There are many ways in which the manufacturers, suppliers and partners you work with can help you to support a circular economy. One of the ways in which we’re doing so at Penketh Group is by introducing our Assess, Reuse, Reupholster & Recycle service.

This service means we’re able to take our clients through the following four-step process to help make their office refurb or fit out project more sustainable:

  1. Assess – Our specialists audit your existing furniture portfolio to see if there are any items that fall under the following categories…
  2. Reuse – Existing furniture items that can be stored and then reinstalled as part of your new design/fit out scheme.
  3. Reupholster – Existing furniture that is suitable for reuse or recycling but needs a little TLC and repair before then. Our experts are on hand to do this in-house at the Penketh Group workshop.
  4. Recycle – Unwanted furniture items that can be recycled elsewhere or resold to other users to save them from ending up in landfill as waste.
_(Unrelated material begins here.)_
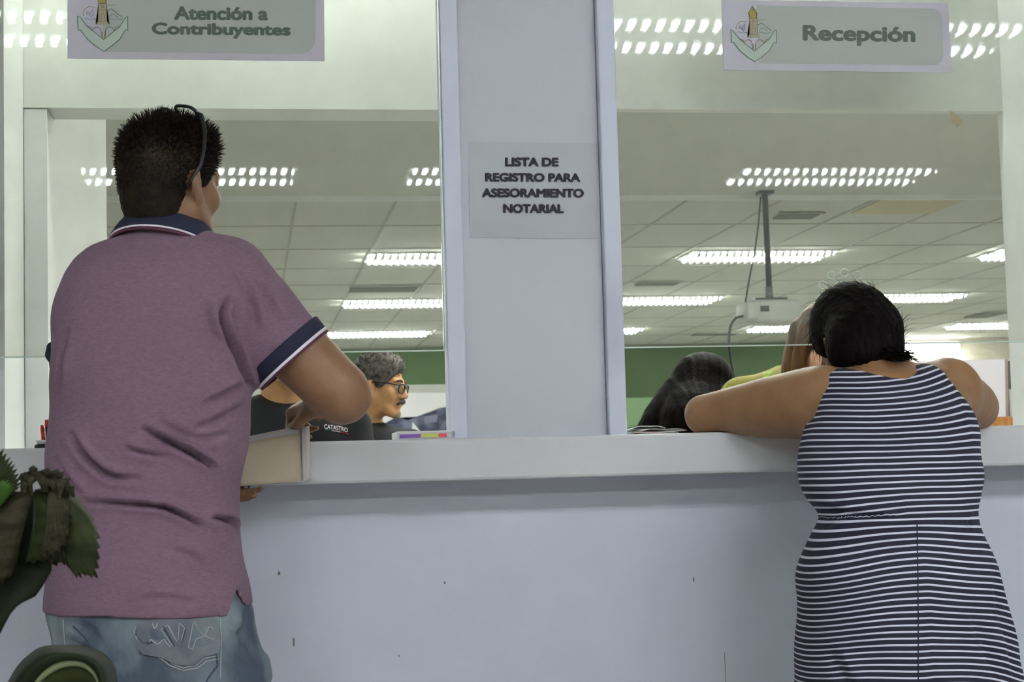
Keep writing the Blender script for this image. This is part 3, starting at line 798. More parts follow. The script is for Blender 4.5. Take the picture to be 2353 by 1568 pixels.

Find out more about our Assess, Reuse, Reupholster & Recycle service >

4. 3D-printed office accessories

Although this one won’t be accessible to all budgets or appropriate for all office design projects, 3D-printed workplace accessories are on the rise. 

3D printed desk accessories by Bene

More and more products are being 3D-printed via CAD and in the process, significantly reducing waste and lowering the carbon generated through traditional manufacturing and transportation processes. 

Bene is one of the manufacturers leading the way where 3D-printed desk accessories are concerned. They joined forces with Pearson Lloyd and Batch.Works to create a collection of 3D-printed desktop products made from recycled bioplastic derived from waste food packaging. 

As we said, 3D products aren’t going to be for everyone just yet but if you fancy making the switch, it’s another great way to give your office design project more sustainability credentials.